Pages

Sunday 9 June 2013

Success with a difficult lapwing.

Pied lapwing was always going to be a bit of a long shot as far as Wader Quest was concerned. We were just about going to be on the edge of their range, where they are rare, only once. From where we are staying in Minas Gerais visiting family we took to the road this morning and drove for 5 hours in the direction of Brasilia, the country's capital city. We were heading for a place called Pirapora where we had seen this species once before, but many years ago when we had visited the site to look for the endemic Minas Gerais Tyrannulet and Bahia Nighthawk.

Pied Lapwing
As you can see, we were lucky that the birds were still at the same spot all these years later, if a little distant, and it is thanks to Jeremy Minns' site notes that we ever came here in the first place, so this one is down to him! Mind you we were nearly thwarted at the last hurdle. There was a locked gate across the road where previously there had not been one. Some judicious buttering-up of the gate-keeper and we were in.

Pied Lapwing
The first bird we saw gave us a start, a white blob on the water's edge.
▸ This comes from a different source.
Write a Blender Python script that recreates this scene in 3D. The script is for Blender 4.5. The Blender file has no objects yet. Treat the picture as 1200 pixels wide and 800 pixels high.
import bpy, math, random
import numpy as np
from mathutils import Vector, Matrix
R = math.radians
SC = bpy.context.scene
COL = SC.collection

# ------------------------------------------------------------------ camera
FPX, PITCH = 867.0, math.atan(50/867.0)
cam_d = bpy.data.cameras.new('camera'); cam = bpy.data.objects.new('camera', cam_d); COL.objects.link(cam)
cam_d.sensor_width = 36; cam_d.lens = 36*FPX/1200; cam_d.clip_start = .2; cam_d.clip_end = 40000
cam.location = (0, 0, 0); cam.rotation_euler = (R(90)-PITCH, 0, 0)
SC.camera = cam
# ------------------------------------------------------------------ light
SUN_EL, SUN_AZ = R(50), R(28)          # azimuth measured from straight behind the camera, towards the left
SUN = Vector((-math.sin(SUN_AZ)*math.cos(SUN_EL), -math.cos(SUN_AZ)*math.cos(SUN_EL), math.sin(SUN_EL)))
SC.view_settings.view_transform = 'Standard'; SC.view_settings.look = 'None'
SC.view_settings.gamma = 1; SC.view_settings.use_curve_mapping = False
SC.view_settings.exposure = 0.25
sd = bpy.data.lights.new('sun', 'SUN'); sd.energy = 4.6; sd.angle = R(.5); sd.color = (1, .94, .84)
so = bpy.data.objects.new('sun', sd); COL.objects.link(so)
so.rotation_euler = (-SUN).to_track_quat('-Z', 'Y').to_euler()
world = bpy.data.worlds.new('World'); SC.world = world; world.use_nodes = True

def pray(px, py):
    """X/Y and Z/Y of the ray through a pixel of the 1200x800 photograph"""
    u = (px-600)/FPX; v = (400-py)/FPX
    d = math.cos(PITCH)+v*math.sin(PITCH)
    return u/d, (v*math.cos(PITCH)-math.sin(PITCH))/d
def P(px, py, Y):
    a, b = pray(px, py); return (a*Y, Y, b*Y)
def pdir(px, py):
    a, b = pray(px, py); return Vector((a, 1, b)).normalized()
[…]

This turned out to be a juvenile White-backed Stilt, which was a Wader Quest tick too. I shouldn't have been disappointed, but somehow I was.


Juvenile White-backed Stilt

That is until as I was watching the bird another even smaller blob moved slightly to its left. Bingo! It was our bird! Two Wader Quest ticks in the same binful, brilliant!!

Pied Lapwing and juvenile White-backed Stilt
The other two species of wader we saw were the inevitable Southern Lapwings and Wattled Jacanas.